[Begin EXERCISE DATA]

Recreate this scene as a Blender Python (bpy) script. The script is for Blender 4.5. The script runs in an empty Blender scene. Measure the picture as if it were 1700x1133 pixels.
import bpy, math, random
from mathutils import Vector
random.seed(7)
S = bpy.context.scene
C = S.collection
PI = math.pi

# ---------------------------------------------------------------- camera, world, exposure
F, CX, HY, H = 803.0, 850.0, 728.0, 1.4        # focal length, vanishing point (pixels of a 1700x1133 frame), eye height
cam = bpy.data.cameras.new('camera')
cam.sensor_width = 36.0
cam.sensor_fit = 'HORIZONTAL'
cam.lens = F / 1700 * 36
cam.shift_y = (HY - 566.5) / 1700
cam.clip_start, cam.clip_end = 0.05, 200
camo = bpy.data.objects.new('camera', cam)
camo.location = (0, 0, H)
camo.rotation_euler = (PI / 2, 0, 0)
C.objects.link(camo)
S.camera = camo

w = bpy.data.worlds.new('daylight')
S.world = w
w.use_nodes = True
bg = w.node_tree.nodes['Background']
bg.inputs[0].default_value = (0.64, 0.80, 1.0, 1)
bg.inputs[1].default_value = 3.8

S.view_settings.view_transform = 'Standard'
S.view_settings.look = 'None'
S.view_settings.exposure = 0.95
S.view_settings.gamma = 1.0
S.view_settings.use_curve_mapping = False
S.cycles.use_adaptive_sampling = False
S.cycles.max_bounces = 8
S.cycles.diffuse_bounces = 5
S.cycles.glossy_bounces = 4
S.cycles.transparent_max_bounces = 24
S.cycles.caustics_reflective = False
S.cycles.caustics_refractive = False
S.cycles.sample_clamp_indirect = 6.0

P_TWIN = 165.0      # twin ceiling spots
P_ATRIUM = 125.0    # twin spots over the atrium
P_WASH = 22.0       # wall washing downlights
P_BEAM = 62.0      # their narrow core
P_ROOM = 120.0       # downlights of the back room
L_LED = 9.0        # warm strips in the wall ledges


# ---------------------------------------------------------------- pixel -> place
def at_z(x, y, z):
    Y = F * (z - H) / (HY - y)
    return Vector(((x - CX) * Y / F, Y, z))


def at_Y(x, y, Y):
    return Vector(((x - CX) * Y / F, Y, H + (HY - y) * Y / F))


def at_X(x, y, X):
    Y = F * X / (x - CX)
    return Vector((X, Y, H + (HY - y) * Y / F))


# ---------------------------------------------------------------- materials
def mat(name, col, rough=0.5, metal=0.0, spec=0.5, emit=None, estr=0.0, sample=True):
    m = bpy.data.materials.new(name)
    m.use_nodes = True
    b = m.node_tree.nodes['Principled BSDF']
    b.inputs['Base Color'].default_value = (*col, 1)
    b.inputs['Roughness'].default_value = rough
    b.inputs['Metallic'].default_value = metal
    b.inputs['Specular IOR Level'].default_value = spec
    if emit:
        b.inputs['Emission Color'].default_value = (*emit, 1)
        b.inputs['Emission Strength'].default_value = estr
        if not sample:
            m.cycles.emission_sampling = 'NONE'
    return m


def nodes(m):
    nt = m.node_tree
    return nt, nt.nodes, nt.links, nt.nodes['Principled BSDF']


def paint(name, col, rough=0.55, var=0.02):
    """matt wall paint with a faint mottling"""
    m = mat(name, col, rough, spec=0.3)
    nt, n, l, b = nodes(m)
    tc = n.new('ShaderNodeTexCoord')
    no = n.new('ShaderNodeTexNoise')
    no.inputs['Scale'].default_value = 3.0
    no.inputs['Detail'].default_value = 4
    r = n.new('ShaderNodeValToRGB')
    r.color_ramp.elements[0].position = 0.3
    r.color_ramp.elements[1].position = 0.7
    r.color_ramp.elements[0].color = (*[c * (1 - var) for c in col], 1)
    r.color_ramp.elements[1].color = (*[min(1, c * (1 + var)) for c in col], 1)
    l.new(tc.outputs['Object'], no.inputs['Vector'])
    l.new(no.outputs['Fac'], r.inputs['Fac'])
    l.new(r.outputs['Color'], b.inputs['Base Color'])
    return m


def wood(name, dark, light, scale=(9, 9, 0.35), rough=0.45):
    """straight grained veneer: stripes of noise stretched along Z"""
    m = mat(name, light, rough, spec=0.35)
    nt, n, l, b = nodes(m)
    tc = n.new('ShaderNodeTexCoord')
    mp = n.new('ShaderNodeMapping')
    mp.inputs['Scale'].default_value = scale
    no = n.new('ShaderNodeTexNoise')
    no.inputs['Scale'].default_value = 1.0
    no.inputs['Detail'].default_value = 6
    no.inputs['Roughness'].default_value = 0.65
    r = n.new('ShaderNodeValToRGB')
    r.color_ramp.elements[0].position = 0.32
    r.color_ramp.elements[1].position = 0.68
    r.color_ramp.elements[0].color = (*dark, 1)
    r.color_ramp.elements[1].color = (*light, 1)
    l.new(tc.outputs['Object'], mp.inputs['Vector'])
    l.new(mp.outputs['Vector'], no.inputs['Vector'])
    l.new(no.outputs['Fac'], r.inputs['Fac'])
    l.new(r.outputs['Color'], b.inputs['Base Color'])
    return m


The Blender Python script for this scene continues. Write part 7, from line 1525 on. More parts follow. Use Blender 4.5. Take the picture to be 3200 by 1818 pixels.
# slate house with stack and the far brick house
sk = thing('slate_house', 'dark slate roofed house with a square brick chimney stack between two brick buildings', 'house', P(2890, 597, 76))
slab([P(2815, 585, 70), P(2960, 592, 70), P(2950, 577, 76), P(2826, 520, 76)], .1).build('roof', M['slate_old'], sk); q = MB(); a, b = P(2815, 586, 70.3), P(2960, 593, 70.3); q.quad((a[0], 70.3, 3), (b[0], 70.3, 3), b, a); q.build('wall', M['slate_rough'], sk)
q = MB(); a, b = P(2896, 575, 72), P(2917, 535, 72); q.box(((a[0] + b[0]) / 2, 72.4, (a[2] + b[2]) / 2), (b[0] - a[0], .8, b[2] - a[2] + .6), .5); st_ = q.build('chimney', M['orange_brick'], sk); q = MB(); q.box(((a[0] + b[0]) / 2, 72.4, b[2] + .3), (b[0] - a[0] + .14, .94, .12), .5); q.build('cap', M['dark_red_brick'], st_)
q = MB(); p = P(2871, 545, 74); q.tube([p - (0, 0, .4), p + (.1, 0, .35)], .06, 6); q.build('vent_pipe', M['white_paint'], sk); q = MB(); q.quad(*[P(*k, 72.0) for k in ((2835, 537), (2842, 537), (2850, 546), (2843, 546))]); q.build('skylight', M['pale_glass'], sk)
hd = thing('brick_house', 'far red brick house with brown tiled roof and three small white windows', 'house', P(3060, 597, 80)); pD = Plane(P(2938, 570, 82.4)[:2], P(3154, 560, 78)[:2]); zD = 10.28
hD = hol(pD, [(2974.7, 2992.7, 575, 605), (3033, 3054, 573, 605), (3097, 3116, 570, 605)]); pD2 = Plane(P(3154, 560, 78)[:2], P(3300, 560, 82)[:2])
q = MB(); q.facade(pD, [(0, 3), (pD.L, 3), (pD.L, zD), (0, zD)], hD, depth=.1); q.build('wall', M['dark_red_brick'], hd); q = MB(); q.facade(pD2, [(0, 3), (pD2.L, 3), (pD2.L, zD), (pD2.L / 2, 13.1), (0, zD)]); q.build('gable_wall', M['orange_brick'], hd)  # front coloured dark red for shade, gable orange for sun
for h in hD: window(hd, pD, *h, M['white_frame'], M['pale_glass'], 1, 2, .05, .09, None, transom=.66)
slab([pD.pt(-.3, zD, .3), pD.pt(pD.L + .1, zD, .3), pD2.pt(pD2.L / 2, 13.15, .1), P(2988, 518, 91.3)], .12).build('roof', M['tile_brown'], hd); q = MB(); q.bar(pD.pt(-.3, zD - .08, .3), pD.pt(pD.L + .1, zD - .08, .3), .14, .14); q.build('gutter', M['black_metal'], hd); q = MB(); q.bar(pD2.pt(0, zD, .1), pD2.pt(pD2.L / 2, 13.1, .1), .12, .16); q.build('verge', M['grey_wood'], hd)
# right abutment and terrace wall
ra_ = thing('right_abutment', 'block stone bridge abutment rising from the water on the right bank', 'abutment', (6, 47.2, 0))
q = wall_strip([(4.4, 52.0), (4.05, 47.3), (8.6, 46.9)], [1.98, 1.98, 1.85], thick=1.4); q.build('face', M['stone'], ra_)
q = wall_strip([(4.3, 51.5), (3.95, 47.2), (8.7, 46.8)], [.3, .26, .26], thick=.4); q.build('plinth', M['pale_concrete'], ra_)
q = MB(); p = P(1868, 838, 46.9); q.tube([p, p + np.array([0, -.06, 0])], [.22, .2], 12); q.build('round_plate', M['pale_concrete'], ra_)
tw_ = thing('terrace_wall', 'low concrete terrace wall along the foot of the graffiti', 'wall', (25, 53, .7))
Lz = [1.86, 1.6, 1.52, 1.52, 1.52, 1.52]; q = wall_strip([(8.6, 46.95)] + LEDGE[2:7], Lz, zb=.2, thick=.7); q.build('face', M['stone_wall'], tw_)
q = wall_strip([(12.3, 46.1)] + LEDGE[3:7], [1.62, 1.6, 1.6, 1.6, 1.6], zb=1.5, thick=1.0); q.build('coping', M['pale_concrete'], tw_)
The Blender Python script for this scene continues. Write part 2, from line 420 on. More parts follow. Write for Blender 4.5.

[End EXERCISE DATA]

▶ _TASK GOAL_
From the first line of the data through the line with "PI = math.pi", quote each line exactly and add nothing else.

▶ _TASK RESULT_
Recreate this scene as a Blender Python (bpy) script. The script is for Blender 4.5. The script runs in an empty Blender scene. Measure the picture as if it were 1700x1133 pixels.
import bpy, math, random
from mathutils import Vector
random.seed(7)
S = bpy.context.scene
C = S.collection
PI = math.pi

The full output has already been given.